August 7, 2013

Battlefield Society Appeals Judge’s Decision

The Princeton Battlefield Area Preservation Society, known as The Princeton Battlefield Society (PBS), has filed an appeal of the Princeton Planning Board decision approving the Institute for Advanced Study’s faculty housing project.

The appeal was expected following a ruling, in June, by the Superior Court Judge Mary Jacobson against the Society’s suit to overturn the Princeton Planning Board’s decision.

On March 21 of last year, the Planning Board unanimously approved the Institute’s plans to build a group of faculty townhomes and single-family residences on its property adjacent to Princeton Battlefield Park.

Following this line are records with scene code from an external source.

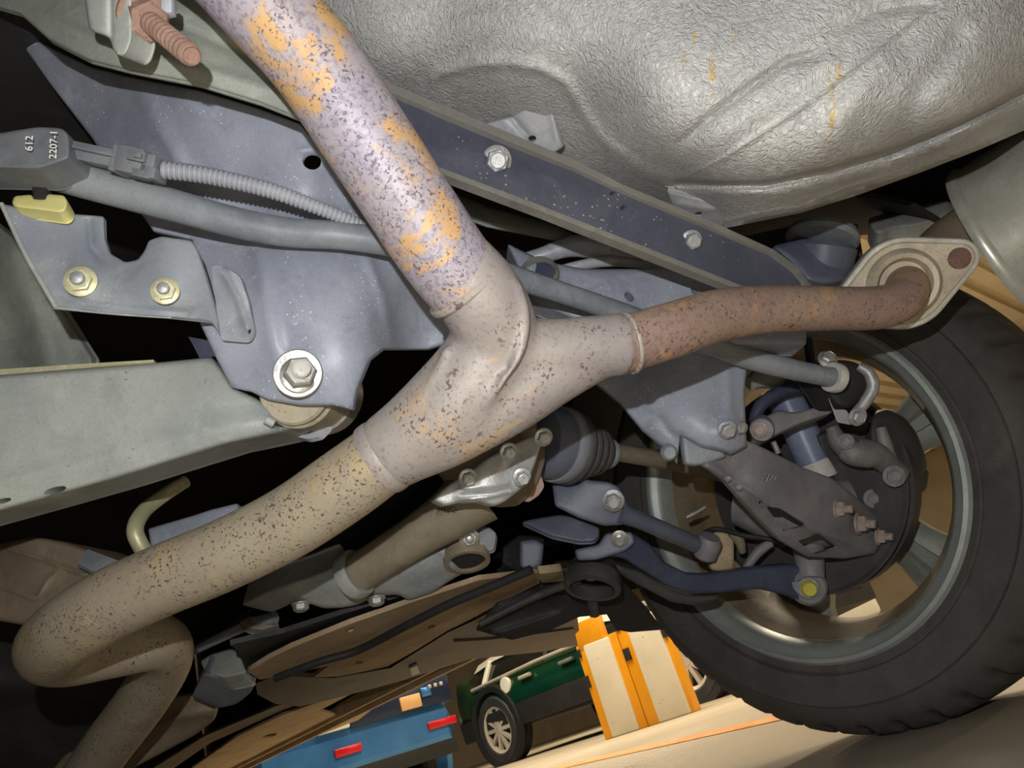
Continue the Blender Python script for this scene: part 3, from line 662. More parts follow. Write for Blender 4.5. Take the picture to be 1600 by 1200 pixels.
for i in range(k): prof += [(rr*1.04, L*(i+.3)/k), (rr*1.04, L*(i+.5)/k), (rr*.84, L*(i+.80)/k), (rr*.84, L*(i+.95)/k)]
prof += [(rr*.92, L), (rr*.8, L+.0008), (rr*.72, L-.001), (0, L-.0012)]
lathe('thread', prof, q0, ax, 'rust_bolt', rb, 28, 15)
mb = MB(); mb.add(*hex_geo(q0-ax*.012, ax, .0135, .012)); mb.add(*lathe_geo([(.017, -.016), (.017, -.013), (.0135, -.011), (.012, -.011)], q0, ax, 26)); mb.build('nut', 'rust_bolt', rb, 30)
bevel_box('square_tab', P(264, 13, .50), W((.0035, .0008, 0)), W((0, .005, 0)), W((0, 0, .004)), 'pale_steel', rb)

# ------------------------------------------------------------------ rear subframe
sub = thing('rear_subframe', 'blue-grey pressed steel subframe behind the exhaust', 'subframe', P(480, 420, .65))
sheet('main_member', [(15, 42), (78, 74), (140, 104), (200, 120), (312, 142), (406, 170), (469, 194), (525, 265), (605, 380), (700, 480), (722, 530), (669, 546), (612, 546), (598, 546), (578, 562), (558, 610), (552, 641), (520, 634), (470, 634), (419, 625), (392, 612), (362, 606), (338, 560), (315, 511), (300, 470), (300, 375), (240, 362), (190, 290), (144, 216), (78, 131)],
      [(20, 50, .74), (90, 120, .72), (150, 215, .70), (240, 200, .655), (320, 160, .64), (400, 180, .635), (480, 250, .640), (240, 300, .665), (300, 360, .655), (400, 330, .655), (530, 330, .66), (450, 400, .615), (540, 400, .625), (420, 480, .598), (340, 520, .60), (360, 600, .605), (475, 583, .592), (550, 635, .600), (570, 560, .605), (590, 480, .63), (640, 470, .675), (700, 500, .70), (640, 540, .69)],
      'subframe_grey', sub, .005, holes=[(487, 252, 15, 13, 20)], res=9, roll=(6, .004),
      ridges=[([(215, 122), (250, 200), (285, 265)], 14, .006), ([(395, 365), (412, 430), (420, 500), (432, 560)], 14, .006), ([(470, 235), (500, 232), (512, 262)], 6, .002), ([(575, 405), (600, 470), (612, 540)], 8, .004)],
      bumps=[(475, 583, 55, .004)])
sheet('doubler_plate', [(330, 415), (352, 416), (375, 432), (388, 470), (398, 520), (390, 536), (346, 532), (338, 480)], [(335, 420, .588), (390, 530, .588), (345, 530, .588)], 'bracket_grey', sub, .004, rnd=6, res=6, ridges=[([(352, 430), (372, 470), (388, 518)], 6, .004)], holes=[(390, 518, 3, 4)])
mb = MB(); mb.add(*lathe_geo([(.0195, 0), (.0195, .0018), (.0185, .003), (.008, .003)], P(466, 584, .586), W((.12, .05, -1)), 40)); o = mb.build('washer', 'zinc', sub)
bolt(sub, 467, 586, .583, (.40, .28, -1), 25, 'zinc', name='nut', h=.62, flange=1.15, stud=.7, stud_mat='white_ring')
# right-hand crossmember seen beyond the pipe
sheet('cross_member', [(792, 380), (850, 408), (912, 420), (990, 420), (1050, 415), (1110, 428), (1180, 454), (1260, 480), (1260, 540), (1120, 540), (1000, 505), (900, 500), (830, 470)], [(800, 400, .80), (1050, 420, .80), (1200, 470, .80), (900, 490, .77), (1100, 520, .78)], 'subframe_grey', sub, .03, holes=[(983, 464, 9, 6, 50), (1086, 456, 8, 5, 50)], res=9, roll=(10, .008), rnd=6)
V, Fc = ring_geo([(.017, 0), (.0205, -.003), (.022, .002), (.019, .008)], P(842, 430, .785), W((-.2, .5, -1)), 40); mesh_obj('port_rim', V, Fc, 'brace_edge', sub)
lathe('port_floor', [(.0, .003), (.018, .003), (.018, .006)], P(842, 430, .785), W((.2, -.5, 1)), 'blue_dark', sub, 32)
# bracket for the trailing arm
sheet('arm_bracket', [(870, 520), (905, 575), (931, 600), (969, 631), (1003, 672), (1041, 703), (1058, 724), (1063, 680), (1097, 698), (1131, 704), (1142, 709), (1167, 697), (1163, 610), (1169, 560), (1150, 525), (1000, 515)],
      [(880, 530, .86), (969, 631, .83), (1055, 715, .80), (1000, 560, .84), (1080, 620, .79), (1130, 600, .80), (1165, 560, .82), (1165, 690, .79), (1130, 690, .775), (1060, 660, .785)], 'subframe_grey', sub, .005, res=7, roll=(6, .005), ridges=[([(985, 630), (1030, 655), (1060, 690)], 7, -.004), ([(1135, 560), (1140, 650)], 8, .004)], bumps=[(1135, 672, 26, .006)])
sheet('bracket_tab', [(1064, 676), (1090, 690), (1131, 704), (1136, 714), (1112, 722), (1088, 728), (1070, 726), (1066, 700)], [(1070, 690, .790), (1130, 710, .790), (1085, 725, .785)], 'bracket_grey', sub, .006, rnd=6, res=6, roll=(8, .006))
bolt(sub, 1136, 672, .768, (.05, -.25, -1), 12, 'bolt_grey', h=.5, flange=1.25)
bolt(sub, 1158, 668, .774, (.8, -.15, -.6), 9, 'bolt_grey', h=.5, flange=1.2)
lathe('weld_nut', [(0, -.006), (.006, -.006), (.009, -.002), (.009, .004)], P(1045, 707, .79), W((0, 0, 1)), 'bracket_grey', sub, 18)

# ------------------------------------------------------------------ stabiliser bar with bush and clamp
sb = thing('stabiliser_bar', 'long grey round stabiliser bar running behind the exhaust to a rubber bush', 'bar', P(500, 360, .6))
tube('bar', [(-260, 190, .59, 64), (-60, 240, .585, 62), (40, 258, .585, 58), (150, 288, .59, 54), (270, 321, .592, 51), (370, 348, .595, 48), (450, 363, .60, 46), (540, 369, .605, 44), (640, 386, .625, 42), (760, 420, .67, 40), (860, 452, .70, 35), (960, 485, .73, 33), (1080, 528, .77, 33), (1180, 563, .80, 34), (1260, 582, .82, 32), (1310, 592, .835, 30)], 'bar_grey', sb, 24, 10)
V, Fc = ring_geo([(.011, -.004), (.0165, -.005), (.0175, 0), (.0165, .006), (.011, .005)], P(1303, 590, .832), dirof((1260, 582, .82), (1310, 592, .835)), 36); mesh_obj('collar', V, Fc, 'white_ring', sb)
sheet('rubber_bush', [(1272, 570), (1290, 562), (1330, 563), (1352, 575), (1362, 600), (1345, 622), (1325, 640), (1305, 634), (1292, 612), (1280, 600)], [(1280, 580, .85), (1360, 600, .865), (1310, 635, .85)], 'rubber', sb, .04, rnd=12, res=7, roll=(12, .008))
tube('clamp_strap', [(1342, 572, .85, 14), (1358, 584, .845, 18), (1364, 605, .843, 19), (1352, 628, .843, 18), (1338, 645, .843, 16), (1336, 658, .845, 16)], 'bolt_grey', sb, 12)
sheet('clamp_foot', [(1290, 610), (1303, 640), (1322, 640), (1334, 660), (1330, 664), (1308, 660)], [(1295, 620, .86), (1330, 660, .85), (1310, 655, .855)], 'arm_dark', sb, .006, rnd=4, res=6)
bolt(sb, 1340, 651, .836, (.1, -.2, -1), 11, 'bolt_grey', h=.5)
bolt(sb, 1293, 561, .845, (-.1, .5, -1), 11, 'zinc', h=.6)

# ------------------------------------------------------------------ level sensor, plug and corrugated conduit
sen = thing('level_sensor', 'grey plastic sensor box with stamped numbers at the left edge', 'sensor', P(55, 235, .58))
sheet('housing', [(-120, 232), (-40, 215), (20, 204), (60, 198), (98, 200), (108, 212), (109, 248), (60, 264), (-40, 262), (-120, 258)], [(-40, 230, .557), (100, 205, .557), (100, 245, .550)], 'plastic_grey', sen, .03, rnd=9, res=7, roll=(6, .003))
cr, cu_ = unit(P(46, 200, .58)-P(44, 250, .58)), unit(P(20, 225, .58)-P(60, 225, .58))
o = text_mesh('lettering', '612', P(46, 224, .546), cr, cu_, .0078, 'paint_white', sen)
o = text_mesh('lettering', '2207-1', P(84, 226, .545), cr, cu_, .0076, 'paint_white', sen)
plug = thing('sensor_plug', 'grey electrical connector plugged in beside the sensor box', 'connector', P(185, 255, .58))
pu, pv, pw = unit(P(250, 268, .565)-P(110, 238, .568)), W((0.12, 1, 0)), W((0, 0, 1))
def pbox(name, x, y, d, hw, hh, hd, mat='plastic_grey', parent=plug):
    s = d/F; v = unit(pv-pu*(pv@pu)); return bevel_box(name, P(x, y, d), pu*hw*s, v*hh*s, np.cross(pu, v)*hd*s, mat, parent, .2)
pbox('receptacle', 150, 244, .570, 40, 14, 16); pbox('receptacle_rib', 148, 236, .558, 36, 3, 3); pbox('collar', 190, 253, .568, 5, 20, 22)
pbox('shell', 212, 255, .566, 22, 21, 22); pbox('latch', 214, 244, .552, 14, 8, 5); pbox('latch_pad', 216, 243, .548, 6, 4, 4)
pbox('end_block', 243, 256, .563, 9, 10, 20); pbox('end_block', 243, 274, .563, 9, 9, 20); pbox('side_key', 222, 272, .556, 14, 6, 5)
con = thing('corrugated_conduit', 'light grey corrugated cable conduit leading from the connector', 'conduit', P(400, 290, .58))
path, rr_ = spath([(253, 265, .564, 27), (310, 272, .570, 26), (370, 284, .576, 25), (430, 300, .582, 24), (490, 322, .590, 22), (540, 342, .602, 20), (585, 366, .62, 18)], 40)
# ribs: radius steps along the path
L = np.concatenate([[0], np.cumsum([np.linalg.norm(np.asarray(path[i+1])-path[i]) for i in range(len(path)-1)])]); nr = 46; tt = []; rad = []
for i in range(nr):
    for f0, s_ in ((.0, .84), (.12, .84), (.2, 1.0), (.42, 1.06), (.7, 1.06), (.88, 1.0), (.96, .84)): tt.append((i+f0)/nr*L[-1]); rad.append(s_)
pp = [np.array([np.interp(t, L, [p[j] for p in path]) for j in range(3)]) for t in tt]; rad = [np.interp(t, L, rr_)*s_ for t, s_ in zip(tt, rad)]
V, Fc = tube_geo(pp, rad, 18); mesh_obj('conduit_tube', V, Fc, 'conduit', con, 50)

# ------------------------------------------------------------------ yellow clip and stamped bracket with two nuts
bk = thing('sensor_bracket', 'stamped grey bracket plate with two pale nuts at the left', 'bracket', P(190, 430, .57))
sheet('plate', [(2, 318), (60, 330), (163, 338), (164, 372), (172, 396), (196, 410), (215, 406), (226, 392), (232, 376), (252, 369), (300, 376), (310, 392), (322, 428), (334, 470), (342, 500), (347, 530), (338, 515), (330, 503), (268, 496), (180, 490), (88, 481), (40, 400)],
      [(10, 325, .575), (160, 345, .59), (88, 478, .560), (170, 410, .578), (140, 440, .562), (260, 380, .566), (265, 452, .556), (330, 450, .575), (340, 520, .59), (300, 490, .568)], 'bracket_grey', bk, .004, rnd=5, res=6, roll=(4, .003),
      ridges=[([(100, 460), (120, 472), (180, 482), (300, 490)], 6, -.003), ([(140, 345), (143, 385), (160, 405)], 6, -.004)], bumps=[(130, 437, 36, .003)])
tube('rolled_edge', [(2, 318, .574, 7), (40, 398, .566, 7), (88, 481, .558, 8)], 'arm_grey', bk, 8)
tube('rolled_edge', [(88, 481, .558, 5), (180, 490, .560, 5), (268, 496, .562, 4)], 'arm_grey', bk, 8)
bolt(bk, 126, 440, .556, (.25, .2, -1), 19, 'zinc_yellow', name='nut', h=.4, flange=1.28, stud=.45, stud_mat='bolt_grey')
bolt(bk, 258, 455, .551, (.25, .2, -1), 17, 'zinc_yellow', name='nut', h=.4, flange=1.26, stud=.45, stud_mat='bolt_grey')
cl = thing('cable_clip', 'pale yellow plastic clip above the stamped bracket', 'clip', P(62, 315, .57))
sheet('clip_body', [(18, 318), (22, 306), (50, 304), (52, 310), (68, 311), (72, 303), (100, 305), (106, 315), (104, 328), (94, 333), (60, 328), (24, 324)], [(20, 315, .571), (104, 320, .571), (60, 330, .566)], 'yellow_clip', cl, .012, rnd=5, res=5, roll=(5, .003))
sheet('clip_foot', [(50, 290), (72, 292), (70, 311), (52, 310)], [(50, 295, .576), (70, 295, .576), (60, 310, .573)], 'plastic_black', cl, .008, res=6)

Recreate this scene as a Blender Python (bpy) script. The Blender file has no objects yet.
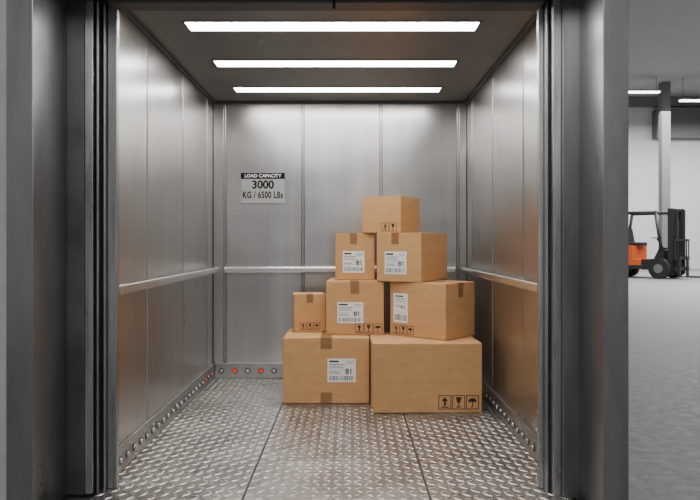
import bpy, bmesh, math, random
from mathutils import Vector, Matrix
random.seed(4)
scene = bpy.context.scene
COL = scene.collection

# ---------------------------------------------------------------- materials
def lin(c):
    return tuple(((v/255.0)/12.92 if v/255.0 <= 0.04045 else ((v/255.0+0.055)/1.055)**2.4) for v in c)
def mat_base(name, rgb, rough=0.5, metal=0.0, spec=0.5):
    m = bpy.data.materials.new(name); m.use_nodes = True
    b = m.node_tree.nodes['Principled BSDF']
    b.inputs['Base Color'].default_value = (*lin(rgb), 1)
    b.inputs['Roughness'].default_value = rough
    b.inputs['Metallic'].default_value = metal
    b.inputs['Specular IOR Level'].default_value = spec
    return m
def mat_noise(name, rgb1, rgb2, scale=5, detail=6, rough=(0.4,0.5), metal=0.0, stretch=(1,1,1), bump=0.0, bscale=60, spec=0.5, lo=0.35, hi=0.65, streak=0.0, wave=0.0):
    m = mat_base(name, rgb1, rough[0], metal, spec)
    nt = m.node_tree; N = nt.nodes; L = nt.links; b = N['Principled BSDF']
    tc = N.new('ShaderNodeTexCoord'); mp = N.new('ShaderNodeMapping')
    mp.inputs['Scale'].default_value = stretch
    L.new(tc.outputs['Object'], mp.inputs['Vector'])
    n = N.new('ShaderNodeTexNoise'); n.inputs['Scale'].default_value = scale; n.inputs['Detail'].default_value = detail
    n.inputs['Roughness'].default_value = 0.65
    L.new(mp.outputs['Vector'], n.inputs['Vector'])
    fac = n.outputs['Fac']
    if streak > 0:
        mp2 = N.new('ShaderNodeMapping'); mp2.inputs['Scale'].default_value = (9,9,0.35)
        L.new(tc.outputs['Object'], mp2.inputs['Vector'])
        n3 = N.new('ShaderNodeTexNoise'); n3.inputs['Scale'].default_value = 1.6; n3.inputs['Detail'].default_value = 6
        L.new(mp2.outputs['Vector'], n3.inputs['Vector'])
        mx = N.new('ShaderNodeMix'); mx.data_type='FLOAT'; mx.inputs['Factor'].default_value = streak
        L.new(fac, mx.inputs['A']); L.new(n3.outputs['Fac'], mx.inputs['B']); fac = mx.outputs['Result']
    r = N.new('ShaderNodeValToRGB')
    r.color_ramp.elements[0].position = lo; r.color_ramp.elements[1].position = hi
    r.color_ramp.elements[0].color = (*lin(rgb1),1); r.color_ramp.elements[1].color = (*lin(rgb2),1)
    L.new(fac, r.inputs['Fac']); L.new(r.outputs['Color'], b.inputs['Base Color'])
    mr = N.new('ShaderNodeMapRange'); mr.inputs['From Min'].default_value = lo; mr.inputs['From Max'].default_value = hi
    mr.inputs['To Min'].default_value = rough[0]; mr.inputs['To Max'].default_value = rough[1]
    L.new(fac, mr.inputs['Value']); L.new(mr.outputs['Result'], b.inputs['Roughness'])
    last = None
    if wave > 0:
        nw = N.new('ShaderNodeTexNoise'); nw.inputs['Scale'].default_value = 1.8; nw.inputs['Detail'].default_value = 1
        L.new(tc.outputs['Object'], nw.inputs['Vector'])
        bw = N.new('ShaderNodeBump'); bw.inputs['Strength'].default_value = 1.0; bw.inputs['Distance'].default_value = wave
        L.new(nw.outputs['Fac'], bw.inputs['Height']); last = bw.outputs['Normal']
    if bump > 0:
        n2 = N.new('ShaderNodeTexNoise'); n2.inputs['Scale'].default_value = bscale; n2.inputs['Detail'].default_value = 4
        L.new(mp.outputs['Vector'], n2.inputs['Vector'])
        bp = N.new('ShaderNodeBump'); bp.inputs['Strength'].default_value = bump; bp.inputs['Distance'].default_value = 0.002
        L.new(n2.outputs['Fac'], bp.inputs['Height'])
        if last: L.new(last, bp.inputs['Normal'])
        last = bp.outputs['Normal']
    if last: L.new(last, b.inputs['Normal'])
    return m
def mat_emit(name, rgb, s):
    m = mat_base(name, rgb)
    b = m.node_tree.nodes['Principled BSDF']
    b.inputs['Emission Color'].default_value = (*lin(rgb),1); b.inputs['Emission Strength'].default_value = s
    return m

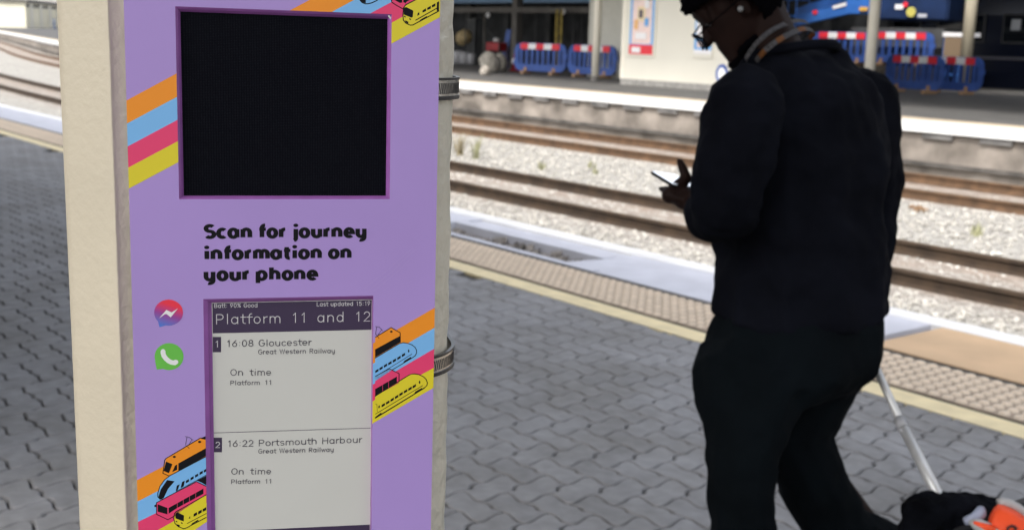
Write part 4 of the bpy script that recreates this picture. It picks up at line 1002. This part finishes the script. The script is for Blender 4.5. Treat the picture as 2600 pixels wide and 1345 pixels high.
b = BM(); box(b, -.25, .25, -.25, .25, .42, .48); obj('seat', b, M['liftblue'], t)
b = BM(); box(b, -.24, .24, .2, .25, .95, 1.55); obj('backrest', b, mat('tan_plywood', (.20, .14, .085), .7), t)
for x in (-.24, .24):
    b = BM(); tube(b, [(x, .22, 0), (x, .24, 1.6)], .025, 6); obj('leg', b, M['liftblue'], t)
    b = BM(); tube(b, [(x, -.22, 0), (x, -.22, .42)], .025, 6); obj('leg', b, M['liftblue'], t)
b = BM(); box(b, -.30, .75, .18, .26, 1.56, 1.68); obj('top_rail', b, M['bwhite'], t)

# distant buildings seen left of the column
def far_building(u0, u1, v, Dy, h, label, m, nb):
    p0 = at(u0*K, v*K, FZ); p1 = at(u1*K, v*K, FZ); d = (p1-p0); l = d.length
    t = empty('station_building', p0, math.atan2(d.y, d.x), label, 'building', 'pale buildings beyond the curving platform')
    b = BM(); box(b, 0, l, 0, Dy, -.3, h); obj('wall', b, m, t)
    for i in range(nb):
        x = l*(i+.5)/nb; b = BM(); box(b, x-l*.03, x+l*.03, -.15, -.003, 0, h*.98); obj('pilaster', b, M['cream'], t)
    b = BM(); box(b, -.4, l+.4, -.5, Dy, h+.003, h+.5); obj('roof', b, M['greybrown'], t)
    b = BM(); box(b, l*.02, l*.98, -.06, -.003, h*.82, h*.93); wn = obj('window', b, M['darkgrey'], t)
far_building(66, 175, 71, 12, 4.4, 'cream pilastered building nearest the column at the far left', mat('cream_stone', lin((236, 230, 206)), .7, var=.1, vscale=.3), 5)
far_building(-60, 66, 58, 14, 9, 'pale white building farthest off at the left picture edge', mat('white_stone', lin((236, 236, 232)), .7, var=.03, vscale=.2), 4)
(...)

“We were unlucky with Judge Jacobson,” said Princeton Battlefield Society President, Jerry Hurwitz. “With a different judge it may have gone our way. This time we will be able to critique her opinion and show its weaknesses as well as represent our case all over again. That’s a good thing.”

The appeal, which was filed with the NJ Appellate Division, will be more than a review of Judge Jacobson’s recent decision, however. It will be a de novo appeal, which means that the Society will have an opportunity to present their arguments to a panel of judges, instead of one judge as was the case with the Superior Court.

Mr. Hurwitz is hopeful of a successful outcome this time around. “I have a deep respect for what our forebears did here, men fought and died on that field in one of the principal battles of the Revolutionary War, a turning point and a brilliant move by Washington, I would say his most brilliant strategic move,” said Mr. Hurwitz yesterday. “The Battlefield Society remains steadfast in its conviction that preserving the site of the climactic counterattack is of enormous importance to the understanding of this turning point victory.”

“Without preserving the site and its natural topography and setting, still undeveloped after more than 235 years, the American people will lose a vital link to the past every bit as important to the creation of this nation as Gettysburg is to preserving it,” he said.

According to Mr. Hurwitz, the site where the Institute wants to build lies at the very heart of Washington’s counterattack, which broke the British lines. “To allow housing there would be like building over the site of Pickett’s charge at Gettysburg. It’s simply inconceivable,” he said. “The Battle of Princeton was General Washington’s first win against professional British regulars, unlike the Battle of Trenton where he faced only German mercenaries, and it was where the fledgling American Marine Corps suffered its very first battlefield casualty.”

Kip Cherry, vice president of PBS, concurs. “There is a great deal of evidence that if Washington had not prevailed with his winning counterattack, the American Revolution would have been lost and that’s how important we believe our legal challenge is.”

The Institute’s long-standing plans to build faculty housing are described on its website (www.ias.edu) which notes the residential nature of its scholarly community. The plan would cluster eight townhouses and seven single-family homes on a seven-acre parcel of land that sits between existing faculty homes and the Institute’s main campus. The buildings are designed to have a low profile and be screened from the Battlefield Park by trees. An additional 200-foot buffer zone alongside the Battlefield Park would be permanently preserved as open space.

But according to Mr. Hurwitz, the Institute has already done enough damage to the historic site by building over what was an orchard at the time of the battle. “They should not be allowed to destroy more,” he believes. “There is more than enough land elsewhere on the Institute’s property for faculty housing to be built,” he said.

The suit against the Planning Board’s decision, the subject of the current appeal, is one of two that the Society has brought on the issue of IAS housing. The second suit concerns a disputed default decision concerning a waiver from the Delaware and Raritan Canal Commission.

PBS attorney Bruce Afran feels confident that the case against the Planning Board’s decision will have a better chance of being heard fairly when it goes before a two- or three-judge panel of the Appellate Division. Interviewed by phone yesterday, he said: “Judge Jacobson’s opinions will be scutinized. With all due respect, she made some mistakes of law and did not address some important issues. For example, the Princeton Planning Board was required to find that the Institute’s plans would not have an unreasonably adverse impact on either the site itself or on the neighboring site. The Planning Board never made that finding, in spite of the fact that there was a report on file from the State Historic Preservation Officer, Dorothy Guzzo, that said that there would be an adverse impact on the neighboring historic site.”

Mr. Afran, believes that the Planning Boards silence on Ms. Guzzo’s report is one of the reasons that its decision to approve the IAS housing should be vacated, or nullified. “That’s just one of many issues we have with Judge Jacobson’s ruling,” said Mr. Afran. Others concern zoning for a cluster development and impact on wetlands.

“It’s going to be many years before the Institute can build, if it can build at all on this site,” said Mr. Afran. “But this isn’t so much about defeating the Institute’s plans as it is about saving ground where people fought and died.”

It is clear that the Princeton Battlefield Society is prepared to take the issue all the way to the New Jersey Supreme Court, if necessary.